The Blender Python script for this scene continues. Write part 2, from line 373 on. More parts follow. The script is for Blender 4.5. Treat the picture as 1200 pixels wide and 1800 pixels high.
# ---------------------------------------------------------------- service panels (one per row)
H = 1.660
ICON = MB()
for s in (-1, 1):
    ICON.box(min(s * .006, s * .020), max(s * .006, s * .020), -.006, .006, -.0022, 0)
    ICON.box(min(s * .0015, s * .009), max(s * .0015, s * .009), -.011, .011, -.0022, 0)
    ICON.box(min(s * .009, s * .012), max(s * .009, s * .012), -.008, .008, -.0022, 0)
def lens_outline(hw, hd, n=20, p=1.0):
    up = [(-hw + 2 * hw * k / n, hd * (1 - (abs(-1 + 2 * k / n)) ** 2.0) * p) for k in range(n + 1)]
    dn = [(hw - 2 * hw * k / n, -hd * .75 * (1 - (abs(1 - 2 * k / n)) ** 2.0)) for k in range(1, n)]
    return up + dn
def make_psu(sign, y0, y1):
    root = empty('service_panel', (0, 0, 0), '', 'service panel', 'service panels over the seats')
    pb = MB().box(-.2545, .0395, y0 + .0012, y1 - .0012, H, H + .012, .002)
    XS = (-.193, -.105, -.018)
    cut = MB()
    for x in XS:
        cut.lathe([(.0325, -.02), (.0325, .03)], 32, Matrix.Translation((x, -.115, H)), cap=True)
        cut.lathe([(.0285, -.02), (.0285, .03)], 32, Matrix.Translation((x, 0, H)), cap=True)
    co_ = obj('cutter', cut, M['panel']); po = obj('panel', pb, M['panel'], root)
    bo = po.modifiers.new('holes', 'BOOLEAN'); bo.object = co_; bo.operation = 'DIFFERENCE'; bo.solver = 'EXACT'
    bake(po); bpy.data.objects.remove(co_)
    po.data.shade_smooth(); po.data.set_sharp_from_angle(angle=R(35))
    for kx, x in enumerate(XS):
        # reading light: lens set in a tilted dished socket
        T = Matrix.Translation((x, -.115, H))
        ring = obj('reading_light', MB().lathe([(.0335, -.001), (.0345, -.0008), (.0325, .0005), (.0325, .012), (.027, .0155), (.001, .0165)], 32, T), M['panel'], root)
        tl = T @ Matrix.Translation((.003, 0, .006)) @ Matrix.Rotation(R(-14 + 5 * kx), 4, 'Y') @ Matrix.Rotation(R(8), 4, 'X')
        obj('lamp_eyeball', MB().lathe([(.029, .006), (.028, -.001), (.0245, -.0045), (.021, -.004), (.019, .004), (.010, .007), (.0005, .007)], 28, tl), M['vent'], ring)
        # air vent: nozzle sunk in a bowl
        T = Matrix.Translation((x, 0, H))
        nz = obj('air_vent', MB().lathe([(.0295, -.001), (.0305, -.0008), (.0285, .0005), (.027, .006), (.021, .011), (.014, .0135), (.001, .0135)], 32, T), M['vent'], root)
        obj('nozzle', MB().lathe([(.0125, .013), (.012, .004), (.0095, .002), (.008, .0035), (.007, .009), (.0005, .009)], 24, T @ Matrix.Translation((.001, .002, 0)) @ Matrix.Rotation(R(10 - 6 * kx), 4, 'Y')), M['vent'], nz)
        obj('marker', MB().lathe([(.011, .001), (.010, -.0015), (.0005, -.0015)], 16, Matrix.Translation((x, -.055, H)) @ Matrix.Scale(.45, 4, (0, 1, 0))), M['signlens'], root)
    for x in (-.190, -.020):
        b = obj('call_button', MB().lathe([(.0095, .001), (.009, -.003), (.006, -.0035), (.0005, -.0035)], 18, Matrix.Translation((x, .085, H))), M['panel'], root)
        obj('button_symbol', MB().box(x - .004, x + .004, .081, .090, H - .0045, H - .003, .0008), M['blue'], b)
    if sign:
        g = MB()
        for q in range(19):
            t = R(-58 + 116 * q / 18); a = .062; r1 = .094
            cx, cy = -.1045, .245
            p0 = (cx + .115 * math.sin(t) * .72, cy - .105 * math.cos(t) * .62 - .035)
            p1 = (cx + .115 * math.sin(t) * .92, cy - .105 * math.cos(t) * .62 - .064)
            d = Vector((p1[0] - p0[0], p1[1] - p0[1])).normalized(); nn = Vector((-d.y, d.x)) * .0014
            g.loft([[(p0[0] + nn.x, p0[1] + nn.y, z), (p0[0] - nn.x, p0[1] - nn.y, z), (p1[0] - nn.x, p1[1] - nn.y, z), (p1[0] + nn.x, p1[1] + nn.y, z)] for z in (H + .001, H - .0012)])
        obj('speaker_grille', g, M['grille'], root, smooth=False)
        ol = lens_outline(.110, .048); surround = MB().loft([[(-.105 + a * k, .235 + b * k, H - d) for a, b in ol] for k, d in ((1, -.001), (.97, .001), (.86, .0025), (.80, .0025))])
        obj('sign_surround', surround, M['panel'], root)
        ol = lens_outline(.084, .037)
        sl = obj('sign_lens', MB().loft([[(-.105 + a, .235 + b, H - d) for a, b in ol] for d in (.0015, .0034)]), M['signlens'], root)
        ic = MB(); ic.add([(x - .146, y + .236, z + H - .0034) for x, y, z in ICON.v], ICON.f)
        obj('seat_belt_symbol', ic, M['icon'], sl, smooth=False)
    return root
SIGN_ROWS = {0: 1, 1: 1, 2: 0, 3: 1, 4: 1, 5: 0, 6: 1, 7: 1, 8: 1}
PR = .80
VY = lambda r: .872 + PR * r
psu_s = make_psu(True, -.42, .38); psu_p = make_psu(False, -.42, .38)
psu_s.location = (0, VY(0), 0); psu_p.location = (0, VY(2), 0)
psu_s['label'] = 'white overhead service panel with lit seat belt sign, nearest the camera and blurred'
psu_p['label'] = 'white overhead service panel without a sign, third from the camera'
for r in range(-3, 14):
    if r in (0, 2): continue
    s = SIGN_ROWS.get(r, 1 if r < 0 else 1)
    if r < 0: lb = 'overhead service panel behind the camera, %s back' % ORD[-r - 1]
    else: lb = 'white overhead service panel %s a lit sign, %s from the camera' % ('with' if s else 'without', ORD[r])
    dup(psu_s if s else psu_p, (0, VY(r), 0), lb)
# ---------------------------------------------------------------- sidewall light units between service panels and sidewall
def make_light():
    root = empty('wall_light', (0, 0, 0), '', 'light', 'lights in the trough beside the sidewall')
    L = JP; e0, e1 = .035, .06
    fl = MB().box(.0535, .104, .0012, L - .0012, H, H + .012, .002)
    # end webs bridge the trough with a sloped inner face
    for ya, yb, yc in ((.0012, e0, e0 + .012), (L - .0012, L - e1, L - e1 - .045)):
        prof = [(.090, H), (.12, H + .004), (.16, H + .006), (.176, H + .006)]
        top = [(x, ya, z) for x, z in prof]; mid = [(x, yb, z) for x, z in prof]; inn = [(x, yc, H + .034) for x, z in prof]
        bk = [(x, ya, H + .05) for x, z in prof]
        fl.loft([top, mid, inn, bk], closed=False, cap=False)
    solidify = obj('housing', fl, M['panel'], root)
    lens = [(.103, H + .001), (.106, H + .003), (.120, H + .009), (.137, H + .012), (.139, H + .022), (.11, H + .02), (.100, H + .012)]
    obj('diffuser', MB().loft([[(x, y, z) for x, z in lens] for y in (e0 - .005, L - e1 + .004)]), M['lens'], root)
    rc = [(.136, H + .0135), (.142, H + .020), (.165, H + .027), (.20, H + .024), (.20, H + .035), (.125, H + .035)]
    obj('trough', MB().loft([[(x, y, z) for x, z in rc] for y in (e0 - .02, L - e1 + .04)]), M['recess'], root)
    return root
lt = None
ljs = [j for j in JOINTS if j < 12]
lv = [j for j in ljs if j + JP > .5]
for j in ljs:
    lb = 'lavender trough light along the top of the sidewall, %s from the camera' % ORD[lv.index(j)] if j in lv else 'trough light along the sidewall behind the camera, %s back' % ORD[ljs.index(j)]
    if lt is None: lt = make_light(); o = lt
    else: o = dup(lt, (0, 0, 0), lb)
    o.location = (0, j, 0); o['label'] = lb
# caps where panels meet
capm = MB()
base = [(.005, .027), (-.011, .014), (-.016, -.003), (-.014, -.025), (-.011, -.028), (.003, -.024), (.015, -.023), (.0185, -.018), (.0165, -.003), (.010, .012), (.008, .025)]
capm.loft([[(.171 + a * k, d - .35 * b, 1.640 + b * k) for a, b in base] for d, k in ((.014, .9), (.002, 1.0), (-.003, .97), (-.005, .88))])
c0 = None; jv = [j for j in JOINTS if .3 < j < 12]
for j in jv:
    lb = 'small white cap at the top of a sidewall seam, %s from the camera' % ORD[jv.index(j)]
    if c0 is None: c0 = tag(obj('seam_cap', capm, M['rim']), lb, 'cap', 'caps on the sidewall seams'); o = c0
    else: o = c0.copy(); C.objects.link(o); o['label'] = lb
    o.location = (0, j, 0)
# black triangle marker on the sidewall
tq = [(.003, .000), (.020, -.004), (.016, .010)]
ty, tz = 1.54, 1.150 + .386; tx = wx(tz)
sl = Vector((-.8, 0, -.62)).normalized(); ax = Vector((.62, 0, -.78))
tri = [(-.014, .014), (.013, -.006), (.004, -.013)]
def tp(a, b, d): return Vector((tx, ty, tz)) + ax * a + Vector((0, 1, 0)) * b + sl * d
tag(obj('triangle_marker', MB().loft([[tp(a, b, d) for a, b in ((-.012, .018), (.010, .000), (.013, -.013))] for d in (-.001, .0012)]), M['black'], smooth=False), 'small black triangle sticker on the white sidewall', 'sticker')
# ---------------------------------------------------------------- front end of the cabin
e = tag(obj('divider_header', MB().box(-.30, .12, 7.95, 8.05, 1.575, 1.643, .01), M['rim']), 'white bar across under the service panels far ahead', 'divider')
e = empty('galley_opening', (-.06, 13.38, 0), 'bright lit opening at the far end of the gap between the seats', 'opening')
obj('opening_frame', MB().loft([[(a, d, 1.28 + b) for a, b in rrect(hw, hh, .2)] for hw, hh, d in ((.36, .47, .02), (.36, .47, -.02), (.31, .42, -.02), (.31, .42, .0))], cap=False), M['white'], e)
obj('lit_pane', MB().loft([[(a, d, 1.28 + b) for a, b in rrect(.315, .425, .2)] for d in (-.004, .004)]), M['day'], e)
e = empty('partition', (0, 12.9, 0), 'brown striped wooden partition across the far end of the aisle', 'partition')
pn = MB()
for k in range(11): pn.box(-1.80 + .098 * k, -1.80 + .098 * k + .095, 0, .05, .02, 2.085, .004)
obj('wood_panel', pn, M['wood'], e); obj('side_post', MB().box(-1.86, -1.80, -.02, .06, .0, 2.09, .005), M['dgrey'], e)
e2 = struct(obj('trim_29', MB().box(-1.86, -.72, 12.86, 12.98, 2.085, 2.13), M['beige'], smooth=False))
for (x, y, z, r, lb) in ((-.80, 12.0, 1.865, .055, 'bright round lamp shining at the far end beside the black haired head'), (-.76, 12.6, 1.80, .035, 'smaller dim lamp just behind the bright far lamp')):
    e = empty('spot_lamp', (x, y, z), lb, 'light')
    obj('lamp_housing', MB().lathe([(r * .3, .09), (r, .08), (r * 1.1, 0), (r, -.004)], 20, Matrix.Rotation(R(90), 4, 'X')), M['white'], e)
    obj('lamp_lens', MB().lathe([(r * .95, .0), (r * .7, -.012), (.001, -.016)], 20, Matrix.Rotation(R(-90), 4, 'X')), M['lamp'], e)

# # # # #

:: Exercise prompt ::
Extract all lines from the data in which "trough" is found.

:: Result for this exercise ::
    root = empty('wall_light', (0, 0, 0), '', 'light', 'lights in the trough beside the sidewall')
    # end webs bridge the trough with a sloped inner face
    obj('trough', MB().loft([[(x, y, z) for x, z in rc] for y in (e0 - .02, L - e1 + .04)]), M['recess'], root)
    lb = 'lavender trough light along the top of the sidewall, %s from the camera' % ORD[lv.index(j)] if j in lv else 'trough light along the sidewall behind the camera, %s back' % ORD[ljs.index(j)]